The Power of Exercise

Today’s blog comes to us from Rod Parish. Rod is the Exercise Branch Manager for the Arizona Department of Emergency and Military Affairs, Division of Emergency Management.  Rod retired as a captain after 32 years in Arizona law enforcement.  His background includes experience in commercial vehicle enforcement, hazardous materials, training, and intelligence. 

DEMA Recovery Tabletop Exercise
June 2016
When people ask me what I do for a living, I reply, “I’m the Exercise Manager for the Arizona Department of Emergency and Military Affairs.”  The next question is usually, “Wow, so you do physical fitness stuff?”  My wife laughs at this, a lot.  Exercises are simply a way for the whole community to validate and test their plans and capabilities. The principles apply to families just as much as government agencies. 
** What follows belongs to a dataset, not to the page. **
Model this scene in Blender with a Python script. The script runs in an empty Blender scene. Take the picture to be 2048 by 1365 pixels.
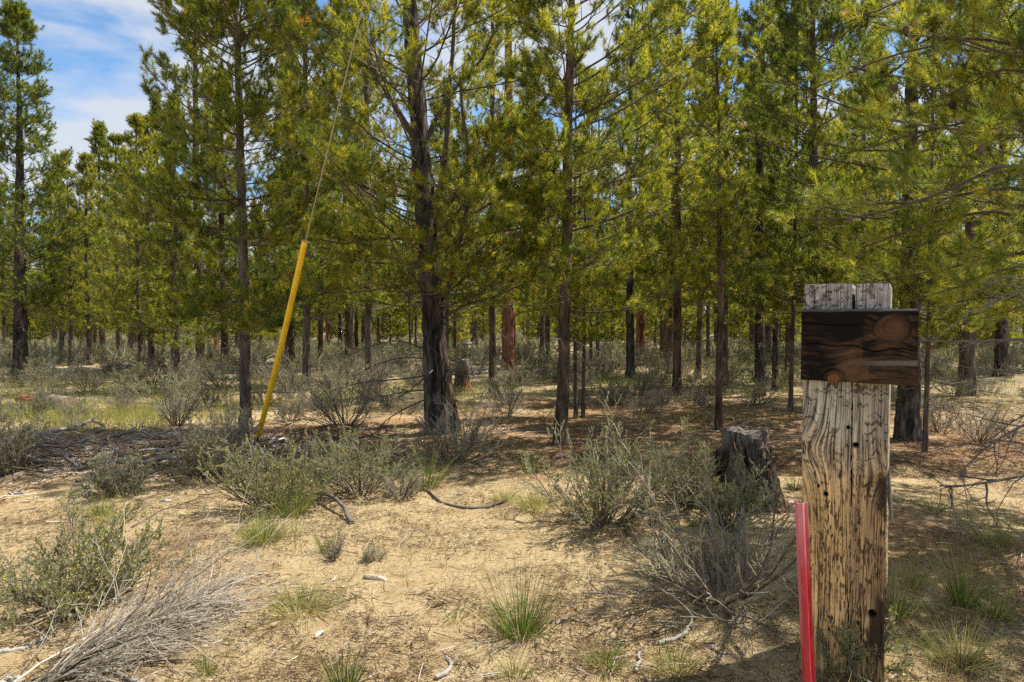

There are two major categories of exercises; discussion-based and operations-based. Discussion-based exercises consist of seminars (used to educate participants), workshops (to develop a product, such as an emergency communications plan), tabletop exercises (to discuss and work through problems) and games (a competition between two or more groups to test a plan). 

Do you have an emergency plan for your family? A tabletop exercise for you may consist of family members sitting around the kitchen table, reviewing the plan and talking about “what if” problems. For example, “What if there was a fire in the kitchen during the night, how would we get out of the house?” This discussion may identify weaknesses in the family emergency plan that need to be addressed.

Operations-based exercises consist of drills, functional exercises, and full scale exercises. These types of exercises involve action; someone is actually out doing something. Drills are conducted to test a particular function. We are all familiar with fire drills, used to practice the orderly evacuation of a building. Functional exercises evaluate multiple functions. This may, for example, consist of a city emergency operations center testing their operations. A full scale exercise is the most complex, involving multiple jurisdictions and many players. 
DEMA Functional Exercise
November 2015

Operations-based exercises are important for families, too. Once you have revised your family emergency plan after discussing it around the kitchen table, you will want to see how it works when your family has to use it. To do this, you might conduct a drill to test your family’s ability to exit the house during a simulated emergency. Are family members able to hear smoke detectors in all areas of the home? Are problems encountered when exiting the home? Do your children know where they are supposed to gather outside the home? It’s a good idea to practice emergency plans in a controlled setting. You definitely want to know your plan works, before an emergency happens. 

Exercises are a powerful tool to make the whole community better prepared for emergencies. If you don’t have a family emergency plan, please develop one.  Information on family emergency plans can be found at Once you have a plan, exercise it! You will be better prepared in the event an emergency happens.